Now, this may sound a bit suspect. Well, the system works as long as certain things do not go wrong--meaning, what are the chances that everyone will show up at the bank/ATMs at the same time, demanding all of their money? The likelihood is not very high that this will happen, so banks were banking--no pun intended--on the fact that not everyone would show up demanding their money. Therefore, they could print more.

Now, as long as the demand for gold on any given day was less than the gold held in reserve, this system works. It allowed banks to make more loans and earn more interest.


3. Bank Runs and Panics

However, if many people do show up demanding the gold held in their accounts, then the bank cannot meet these demands, because there are more notes out than gold reserves held.

If this worst case scenario happens, then the bank fails or goes bankrupt.

think about it
Think about the scene in the film It's a Wonderful Life that shows a bank run. Everybody comes demanding their money all at once, and the bank manager has to explain to everyone that he does not have their money because it has been invested elsewhere.

File:8950-Bank_Run_c1933.jpg

When the stock market plummeted at the beginning of the Great Depression in 1929, there were many bank runs on the same day. This situation becomes a panic.

We call it this because people panic as a result of something major happening in the economy, and they all run to the banks to get all of their money.

The first people to arrive get their money, while others do not, because it is simply not there. It is all out in the form of loans for others.

These bank runs and panics take a bad situation and make it much worse. When banks start failing, it created even less confidence and more worry and panic from consumers.

So, how do we get the economy back on track in that case?

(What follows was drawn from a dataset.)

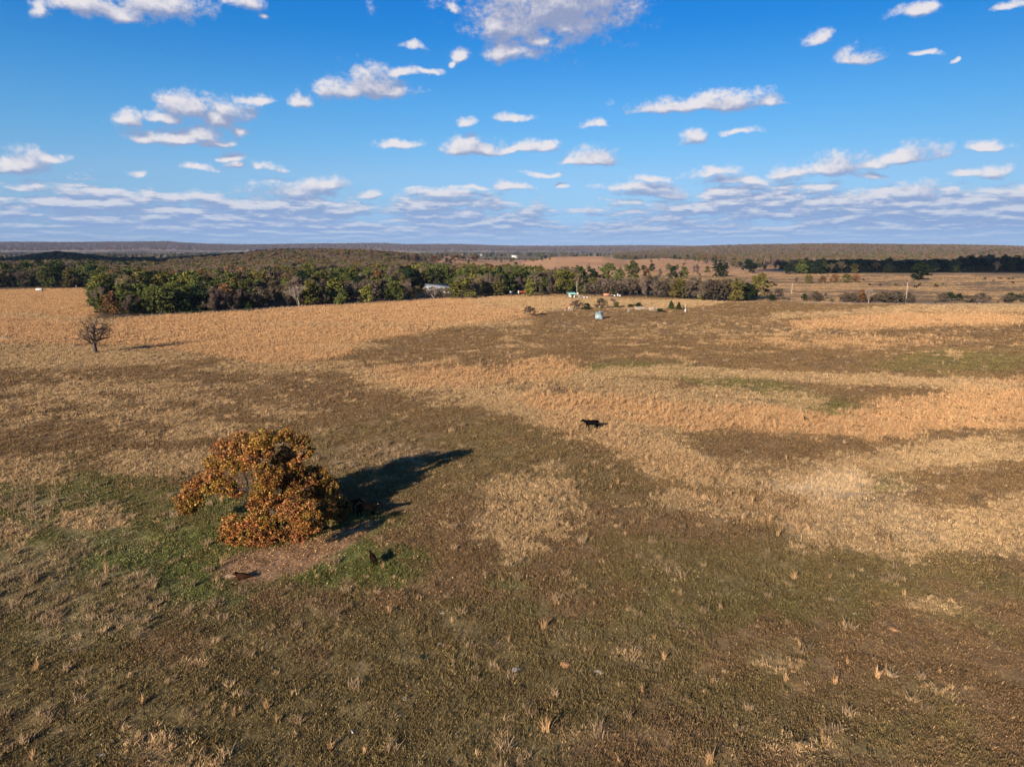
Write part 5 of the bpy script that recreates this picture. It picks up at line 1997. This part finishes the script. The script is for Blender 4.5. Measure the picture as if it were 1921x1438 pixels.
def trailer(px, py, rz, label, mat, L=3.6, group=None):
    p = ground_at(px, py)
    root = thing('trailer', label, 'trailer', p, rz, group)
    MB().box((0, 0, 0.55), (L, 1.7, 0.14)).build('deck', M_DKSTEEL, root)
    for s in (-1, 1):
        MB().box((0, s * 0.82, 1.2), (L, 0.06, 1.15)).build('side_panel', mat, root)
    MB().box((-L / 2 + 0.03, 0, 1.2), (0.06, 1.58, 1.15)).build('front_panel', mat, root)
    for s in (-1, 1):
        MB().tube([(0.2, s * 0.92, 0.33), (0.2, s * 1.1, 0.33)], 0.33, 12).build('wheel', M_DKSTEEL, root)
    MB().tube([(-L / 2, 0, 0.5), (-L / 2 - 1.2, 0, 0.5)], 0.06, 5).build('tongue', M_DKSTEEL, root)
    return root


trailer(982, 552, R(12), 'red farm trailer parked at the edge of the wood', M_RED)
trailer(1138, 556.5, R(5), 'faded orange trailer on the tan rise right of the shed', plain_mat('faded_orange', (0.42, 0.16, 0.09)), 3.4)


def hive(px, py, label, n=2, group=None):
    p = ground_at(px, py)
    root = thing('beehive', label, 'beehive', p, R(15), group)
    for k in range(n):
        MB().box((0, 0, 0.4 + 0.42 * k), (0.9, 0.75, 0.40)).build('hive_box', M_WHITE, root)
    MB().box((0, 0, 0.4 + 0.42 * n - 0.16), (1.0, 0.85, 0.08)).build('lid', M_GREY, root)
    MB().box((0, 0, 0.1), (0.8, 0.65, 0.2)).build('stand', M_WOOD, root)


for k, (px, py, lab) in enumerate([(1147.5, 556, 'white box left of the three standing on the tan rise'), (1153, 556.6, 'white box second from left on the tan rise'), (1159, 556, 'largest white box on the tan rise, third from left'), (1163, 556.6, 'white box at the right end of the row on the tan rise')]):
    hive(px, py, lab, 2 + (k == 2), 'white boxes on the tan rise')


def barrel(px, py, label):
    p = ground_at(px, py)
    root = thing('barrel', label, 'barrel', p, 0, 'white barrels right of the shed')
    MB().tube([(0, 0, 0), (0, 0, 0.3), (0, 0, 0.32), (0, 0, 0.62), (0, 0, 0.64), (0, 0, 0.95)], [.42, .42, .45, .45, .42, .42], 12).build('drum', M_WHITE, root)
    MB().tube([(0.2, 0.1, 0.95), (0.2, 0.1, 1.02)], 0.06, 6).build('bung', M_DKSTEEL, root)


barrel(1096, 559.5, 'left one of the two white barrels standing right of the shed')
barrel(1101.5, 559.3, 'right one of the two white barrels standing right of the shed')


def panel_gate(px, py, rz, label, L=3.0, group='corral panels near the tank'):
    p = ground_at(px, py)
    root = thing('corral_panel', label, 'fence', p, rz, group)
    for s in (-1, 1):
        MB().tube([(s * L / 2, 0, -0.1), (s * L / 2, 0, 1.5)], 0.06, 6).build('upright', M_GREY, root)
    for k in range(5):
        MB().tube([(-L / 2, 0, 0.3 + 0.28 * k), (L / 2, 0, 0.3 + 0.28 * k)], 0.035, 5).build('rail', M_GREY, root)


panel_gate(1089, 559, R(15), 'grey pipe panel lying between the shed and the barrels', 2.6)
panel_gate(1179, 586.5, R(70), 'grey pipe panel left of the low bushes right of the tank', 2.6)
panel_gate(1200, 582, R(-10), 'grey pipe panel below the rounded dark bush', 3.4)
panel_gate(1225, 583, R(12), 'grey pipe panel before the two cedars', 3.4)

p_ = ground_at(1285.5, 586)
r_ = thing('vent_pipe', 'upright white pipe with a round cap right of the two cedars', 'pipe', p_)
MB().tube([(0, 0, -0.2), (0, 0, 3.0)], [0.09, 0.08], 8).build('shaft', M_WHITE, r_)
MB().tube([(0, 0, 3.0), (0, 0, 3.3)], [0.2, 0.2], 10).build('cap', M_WHITE, r_)
MB().box((0, 0, 0.7), (0.5, 0.45, 1.3)).build('meter_box', M_GREY, r_)


def log_pile():
    p = ground_at(12, 635)
    g = np.random.default_rng(8)
    for k, (dx, dy, a, L) in enumerate([(0, 0, 5, 4.2), (-0.8, 0.6, -14, 3.4), (0.9, -0.5, 22, 2.8)]):
        lab = ['longest of the three grey fallen logs at the left edge of the field', 'rearmost of the three grey fallen logs at the left edge', 'short slanted log of the three at the left edge'][k]
        x, y = p.x + dx, p.y + dy
        root = thing('fallen_log', lab, 'log', (x, y, float(terrain(x, y)) + 0.2), R(a), 'fallen logs at the left edge')
        pts = [(-L / 2 + L * i / 4, g.normal(0, .08), g.normal(0, .05)) for i in range(5)]
        MB().tube(pts, [0.32, 0.3, 0.27, 0.22, 0.15], 8).build('log', M_WOOD, root, True)
        MB().tube([pts[2], (pts[2][0] + .5, .5, .8)], [0.1, 0.03], 5).build('branch_stub', M_WOOD, root)


log_pile()


def fence_line(pts, label, step=4.0, name='fence'):
    P = [ground_at(*q) for q in pts]
    root = thing(name, label, 'fence', P[0])
    o = P[0]
    post = MB().tube([(0, 0, -0.2), (0, 0, 1.4)], [0.07, 0.06], 6).mesh('post', M_WOOD)
    wires = [MB() for _ in range(3)]
    prev = None
    for a, b in zip(P[:-1], P[1:]):
        n = max(1, int((b - a).length / step))
        for i in range(n):
            q = a.lerp(b, i / n)
            q.z = float(terrain(q.x, q.y))
            link('post', post, root, q - o)
            if prev is not None:
                for w, h in zip(wires, (0.5, 0.85, 1.2)):
                    w.tube([prev - o + Vector((0, -0.09, h)), q - o + Vector((0, -0.09, h))], 0.012, 3, False)
            prev = q
    for w in wires:
        w.build('wire', M_GREY, root)


fence_line([(1500, 570), (1600, 571.5), (1720, 572.5), (1860, 574), (1990, 575)], 'post and wire fence along the scrub at the right field edge')
fence_line([(215, 597.5), (330, 591.5), (480, 583.5), (600, 576.5), (700, 570.5), (800, 564.5), (900, 560)], 'post and wire fence along the foot of the wood')


# ------------------------------------------------------------------ near ground: big bunches, mounds, stones
def build_near():
    g = np.random.default_rng(44)
    bun = []
    for s in range(3):
        v, t, c = blades((44, 30, 18)[s], (0.15, 0.10, 0.05)[s], 0.3, 0.95, 0.027, (0.32, 0.26, 0.4)[s], 300 + s)
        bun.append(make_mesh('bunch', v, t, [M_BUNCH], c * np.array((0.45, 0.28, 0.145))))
    spots = [(1024, 1372, 1.2, 'thick tan bunch of tall grass at the bottom, left of centre right'), (1645, 1272, 1.2, 'widely forked tan bunch of grass in the lower right'), (1473, 1278, 1.1, 'narrow upright bunch of grass left of the forked bunch'), (1567, 1282, .8, 'v shaped thin bunch of grass between the narrow and the forked bunch'),
             (1763, 1262, .7, 'small leaning bunch of grass right of the forked bunch'), (1205, 1300, 1.0, 'tall thin bunch of grass in the lower middle'), (1020, 1178, 1.0, 'bushy tan bunch of grass in the near middle'), (1245, 1238, .9, 'tan bunch of grass above the lower middle'),
             (935, 1258, .6, 'small pale bunch of grass beside a grey stone'), (730, 1150, .9, 'tall thin bunch of grass right of the lying calf'), (1228, 1200, .7, 'single narrow orange bunch right of the bushy middle bunch'), (988, 1084, .7, 'small bunch of grass with dark shadow below the tan patch'),
             (1490, 1085, .9, 'upright pale bunch of grass in the right foreground, left of its twin'), (1557, 1085, .7, 'upright pale bunch of grass, the right twin'), (1500, 1215, .9, 'short pale bunch of grass above the narrow upright bunch'), (1696, 1116, .7, 'single small bunch of grass in the right foreground'),
             (268, 1320, .8, 'orange bunch of grass in the lower left'), (440, 1345, 1.1, 'forked orange bunch of grass in the lower left'), (500, 1330, .8, 'small orange bunch right of the forked lower left bunch'), (520, 1355, .8, 'thin orange bunch of grass low in the left half'), (62, 1425, 1., 'orange bunch of grass in the bottom left corner'), (70, 1255, .9, 'upright orange bunch of grass near the left edge'),
             (620, 1405, 1., 'orange bunch of grass near the white scrap at the bottom'), (683, 1415, .8, 'thin orange bunch of grass right of the white scrap'), (1330, 1432, 1., 'orange bunch of grass cut by the bottom edge'), (1160, 1432, .6, 'small pale bunch of grass at the bottom edge'), (955, 1205, .8, 'pale bushy bunch of grass in the near middle, lower left of the bushy tan one'), (1590, 1245, .6, 'short thin bunch of grass above the forked bunch')]
    for i, (px, py, s, lab) in enumerate(spots):
        p = ground_at(px, py)
        o = link('grass_bunch', bun[i % 3], None, p, (0, 0, g.uniform(0, 6.28)))
        o.scale = (s, s, s * 0.95)
        tag(o, lab, 'grass bunch', 'tall grass bunches in the foreground')
    # ant mounds and flat stones
    def lump(seed, flatz, rough):
        gg = np.random.default_rng(seed)
        bm = bmesh.new()
        bmesh.ops.create_icosphere(bm, subdivisions=2, radius=1.0)
        for v in bm.verts:
            n = 1 + rough * gg.normal()
            v.co = Vector((v.co.x * n, v.co.y * n, max(v.co.z, -0.3) * flatz * n))
        me = bpy.data.meshes.new('lump')
        bm.to_mesh(me)
        bm.free()
        return me
    mound = [lump(s, 0.42, 0.06) for s in (1, 2)]
    stone = [lump(s, 0.35, 0.10) for s in (3, 4)]
    mm = plain_mat('sandy_soil', (0.40, 0.21, 0.10), 0.95, 0.05, scale=9)
    ms = plain_mat('grey_stone', (0.36, 0.32, 0.27), 0.9, 0.1, scale=5)
    for me in mound:
        me.materials.append(mm)
    for me in stone:
        me.materials.append(ms)
    for i, (px, py, s, lab) in enumerate([(1060, 1247, .36, 'largest orange soil mound in the lower middle'), (1540, 1098, .3, 'flat orange soil mound in the right foreground'), (829, 1290, .2, 'small orange soil mound in the lower left middle'), (1182, 1340, .2, 'small orange soil mound in the bottom middle'), (1487, 1258, .18, 'small orange soil mound right beside the narrow bunch'), (1195, 1237, .17, 'small orange mound left of a tan bunch'), (1676, 1180, .24, 'flat tan mound in the right foreground'), (1173, 1105, .2, 'small tan mound in the middle right'), (880, 1260, .14, 'tiny yellow mound left of the pale bunch'), (955, 1162, .14, 'tiny orange mound left of the bushy bunch'), (1645, 1132, .2, 'tan mound far right of the twin bunches')]):
        p = ground_at(px, py)
        o = link('soil_mound', mound[i % 2], None, p, (0, 0, g.uniform(0, 6.28)))
        o.scale = (s, s, s * 0.8)
        tag(o, lab, 'soil mound', 'orange soil mounds in the grass')
    for i, (px, py, s, lab) in enumerate([(968, 1255, .22, 'grey stone right of the small pale bunch'), (1123, 1260, .24, 'pale grey stone right of the largest mound'), (1200, 1213, .17, 'light stone above the small orange mound'), (825, 1207, .18, 'pale stone left of the pale bushy bunch'), (760, 1310, .15, 'pale stone low in the left middle'), (1208, 1063, .16, 'small white stone in the middle right'), (830, 1148, .18, 'grey stone near the thin bunch in the left middle'), (1312, 1082, .15, 'small grey stone left of the right foreground'), (190, 1415, .16, 'white stone at the bottom left')]):
        p = ground_at(px, py)
        o = link('stone', stone[i % 2], None, p, (0, 0, g.uniform(0, 6.28)))
        o.scale = (s * 1.2, s, s * 0.8)
        tag(o, lab, 'stone', 'pale stones in the grass')
    # pale limestone or dead wood by the lying calf
    p = ground_at(432, 1080)
    o = link('boulder', stone[0].copy(), None, p, (0, 0, 0.4))
    o.scale = (0.55, 0.3, 0.32)
    o.data.materials.clear()
    o.data.materials.append(plain_mat('tan_rock', (0.30, 0.20, 0.13), 0.9, 0.1, scale=4))
    tag(o, 'low tan rock lying beside the red brown calf', 'rock')
    p = ground_at(661, 1373)
    o = MB().box((0, 0, 0.06), (0.10, 0.34, 0.03), 0.5).build('scrap', M_WHITE, None, False, p)
    tag(o, 'small white scrap of litter lying in the bottom left grass', 'litter')


M_BUNCH = leaf_mat('bunch_blades', 0.2, 0.25)
build_near()


# ------------------------------------------------------------------ clouds behind the camera that shade the far land
def shade_clouds():
    m = plain_mat('cloud_white', (0.8, 0.8, 0.82), 1.0, 0.0, scale=0.01, amt=0.05)
    ALT = 900.0
    off = ALT / math.tan(SUN_EL)
    g = np.random.default_rng(9)

    def cloud(cx, cy, sx, sy, label):
        bm = bmesh.new()
        for k in range(22):
            a, q = g.uniform(0, 6.28), math.sqrt(g.uniform(0, 1))
            s = g.uniform(0.28, 0.5)
            mat = Matrix.Translation((q * math.cos(a) * sx * 0.7, q * math.sin(a) * sy * 0.7, g.uniform(0, 25))) @ Matrix.Diagonal((sx * s, sy * s, 35 + 30 * s, 1))
            bmesh.ops.create_icosphere(bm, subdivisions=2, radius=1.0, matrix=mat)
        me = bpy.data.meshes.new('cloud')
        bm.to_mesh(me)
        bm.free()
        me.materials.append(m)
        o = link('cloud', me, None, (cx + SUN_H.x * off, cy + SUN_H.y * off, ALT))
        tag(o, label, 'cloud', 'clouds behind the viewpoint that shade the far land')
    cloud(-770, 1120, 430, 230, 'long white cloud behind the viewpoint shading the dark hill at the left')
    cloud(780, 920, 470, 85, 'narrow white cloud behind the viewpoint shading the tree row at the right')


shade_clouds()


# ------------------------------------------------------------------ air
def build_haze():
    m = bpy.data.materials.new('haze_air')
    m.use_nodes = True
    nt = m.node_tree
    nt.nodes.clear()
    out = nt.nodes.new('ShaderNodeOutputMaterial')
    v = nt.nodes.new('ShaderNodeVolumePrincipled')
    v.inputs['Color'].default_value = (0.44, 0.62, 1.0, 1)
    v.inputs['Density'].default_value = 2.6e-5
    v.inputs['Anisotropy'].default_value = 0.0
    nt.links.new(v.outputs[0], out.inputs['Volume'])
    b = MB().box((0, 0, 75), (72000, 72000, 190))
    o = b.build('haze', m)
    tag(o, 'thin blue autumn haze over the far hills', kind='stuff')


build_haze()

Our economy is so dependent on people being confident to spend their money and take out loans, so this is not a good situation.


4. End of the Gold Standard

When the Great Depression hit and the stock market crashed, investors started trading in gold and other commodities.

This caused the price of gold to rise. People started trading in their dollars for gold; they did not trust the banks and they began hoarding gold because they knew that possession of that physical gold was worth something. Confidence in U.S. currency plummeted.

Franklin Delano Roosevelt responded by issuing an order that outlawed private ownership of gold, ordering people to turn their gold into the Federal Reserve in exchange for dollars at the current rate. This order was meant to prevent hoarding and to protect the U.S. currency.

At this time, then, the gold standard was suspended, because it was illegal to hold the gold.

FDR also increased the price of gold to $35 an ounce; this means that $1 now equaled 1/35 of an ounce of gold, instead of 1/20. Keep in mind, though, that those dollars were no longer redeemable for gold.

When the Great Depression ended, countries could go back to a modified type of gold standard. Most countries ended up valuing their currencies based on the U.S. dollar since, at that time, the U.S. owned most of the gold in the world.

However, as countries began to recover from World War II, especially countries like Germany and Japan, the U.S. share of economic output started to drop relative to the rest of the world. Because of this, our gold stock fell--as did the U.S. Treasury's fraction of gold relative to currency.

There were some issues, especially in the late '60s and early '70s, where the U.S. started having a negative balance of payments, increasing debt in the economy and causing inflation.

In an effort to stabilize the U.S. economy in the early 1970s, Nixon ended the convertibility between U.S. dollars and gold, which completely suspended the gold standard.


5. Fiduciary Currency and Fiat Money

Now, this is the point where the dollar has no tie to gold at all; it is no longer representative. What is going to give the dollar its value, now that it no longer represents 1/35th of an ounce of gold?

Well, its value now is completely based on people's trust in the Federal Reserve, which is what we call a fiduciary currency. Fiduciary currency is the currency whose value is based on trust or faith that it has that value.

Today our paper currency is not valuable in and of itself. It is not a commodity currency, because remember, a commodity is something valuable in and of itself.

It is also no longer backed by gold, so it is not a representative currency.

However, it is valuable. Everybody places value on dollars because people accept them widely as a form of payment. This is what is known as a fiat currency. Fiat money is money that is a recognized legal tender that is nonconvertible--so we cannot convert it to anything else of value--and has no intrinsic value in and of itself.

terms to know
Fiduciary Currency
A currency whose value is based on “trust” or “faith” in its value
Fiat Money
Money that is a recognized legal tender that is non-convertible and has no intrinsic value


summary
We began today's lesson by reviewing the emergence of banks and gold certificates. We learned what the fractional reserve system is and how it developed in the United States, including what happens during a worst case scenario involving bank runs and panics. Finally, we learned about how the United States transitioned from backing its currency with gold, moving from the end of the gold standard to a fiduciary currency and fiat money.

Source: Adapted from Sophia instructor Kate Eskra.

Terms to Know
Fiat Money

Money that is a recognized legal tender that is non-convertible and has no intrinsic value.

Fiduciary Currency

A currency whose value is based on “trust” or “faith” in its value.